Кто-то даже может поспешить обвинить фильм Чарльза Барнетта в излишней простоте или в какой-то нарочитой бессвязности, или даже заточить его исключительно в рамки чернокожей культуры. Но Барнетту нет необходимости ни оправдывать себя, ни искать оправдания действиям своих героев (порой откровенно лишенных смысла). Где необходимо, он умышленно отдаляется от них, где того требует ситуация, приближается к ним вплотную настолько, что кажется, будто та невидимая грань, разделяющая персонажа и объектив камеры, перестает существовать. Так Барнетт словно разбивает происходящее на экране на несколько слоев. Один из них, и самый основной – это Стен и все, что происходит непосредственно с ним, второй – это дети, играющие на улицах этого небольшого поселения, и третья, но при этом далеко не последняя – это то, что происходит вне истории – нарочито документальные кадры, дополняющие общую картину происходящего.

Как результат, Чарльз Барнетт, словно удобно примостившийся наблюдатель, сначала с неподдельным интересом следит за детскими играми. Иногда подбираясь поближе, иногда забираясь в самую гущу событий. Дети выматываются и, присаживаясь отдохнуть на бровку, начинают строить планы великой блюзовой мечты – путешествия в товарном вагоне. В этот момент мы как зрители мало того, что становимся случайными свидетелями этого разговора – мы еще так до конца и не можем определить – кому же принадлежит в этой ситуации роль рассказчика.

Однако когда в кадре вновь оказывается Стен, Чарльз Барнетт (кроме продюсера, режиссера и сценариста выступающий еще и оператором фильма) тут же меняют манеру съемки. Теперь камера становится полноправным участником происходящего – приятелем Стена, его невидимой тенью, еще кем-то. Блюзовые и джазовые мелодии тут же сменяются тишиной, которую способен разрушить лишь чей-то голос. При этом Барнетт дает Стену самому возможность проявить себя. Не подгоняя его, не создавая натянутые драматические ситуации. Стену позволено самому вынести себе и обвинение, и оправдание, совершив какую-то глупость, тут же попытаться исправить ее или сделать вид, будто ничего не произошло.

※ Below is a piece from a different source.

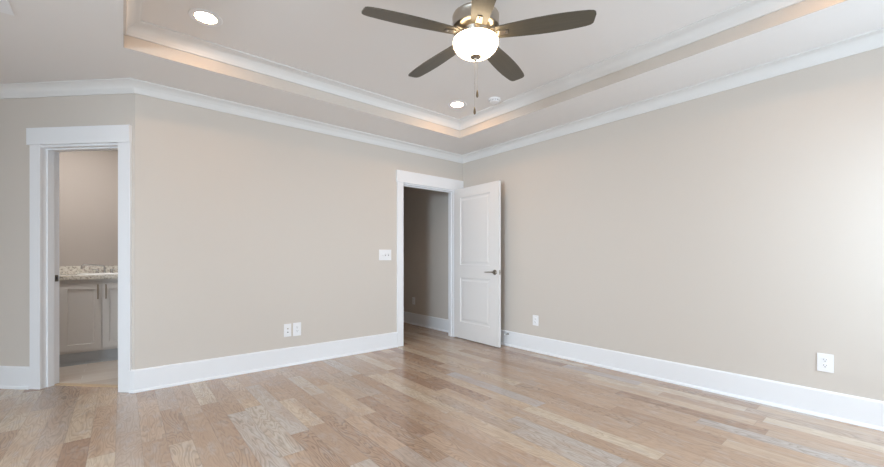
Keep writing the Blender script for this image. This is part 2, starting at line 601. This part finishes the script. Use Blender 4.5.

Не зря, говоря о Барнетте, неминуемо вспоминают об итальянском неореализме, находя, к примеру, связь между «Убийцей овец» и фильмом «Рим – открытый город». Как и у Росселлини, над персонажами Чарльза Барнетта тоже витает дух войны. Только у Барнетта это скрытая война. Ее последствия. Другая оккупация. Жизнь, отгороженная от общепринятой, узаконенной кем-то извне. Здесь можно вспомнить слова Клер Дени о четвертом мире. У Барнетта этот четвертый мир, загнанный в гетто, существует отдельно от всего остального. При этом Барнетт не упускает возможности сыронизировать над происходящим. «Демократия для всех рас и всех вероисповеданий», – звучит за кадром веселая патриотичная песня в тот момент, когда дети играют на заброшенном, отгороженном огромным белом забором заводе.

Все это – еще один важный пласт дебютного фильма Чарльза Барнетта. Один из многих, проявляющихся лишь после второго, третьего его просмотра. А то, что Барнетта необходимо пересматривать – это неоспоримый факт. Его нужно пересматривать. О нем необходимо говорить. Тем более, последующие фильмы Чарльза Барнетта, пусть крайне редкие, но все же появляются вопреки множеству внешних факторов (борьба с продюсерами, нехватка денег). И те, кто их видел, думаю, смогут подтвердить мои слова, что они не менее великолепны, чем «Убийца овец».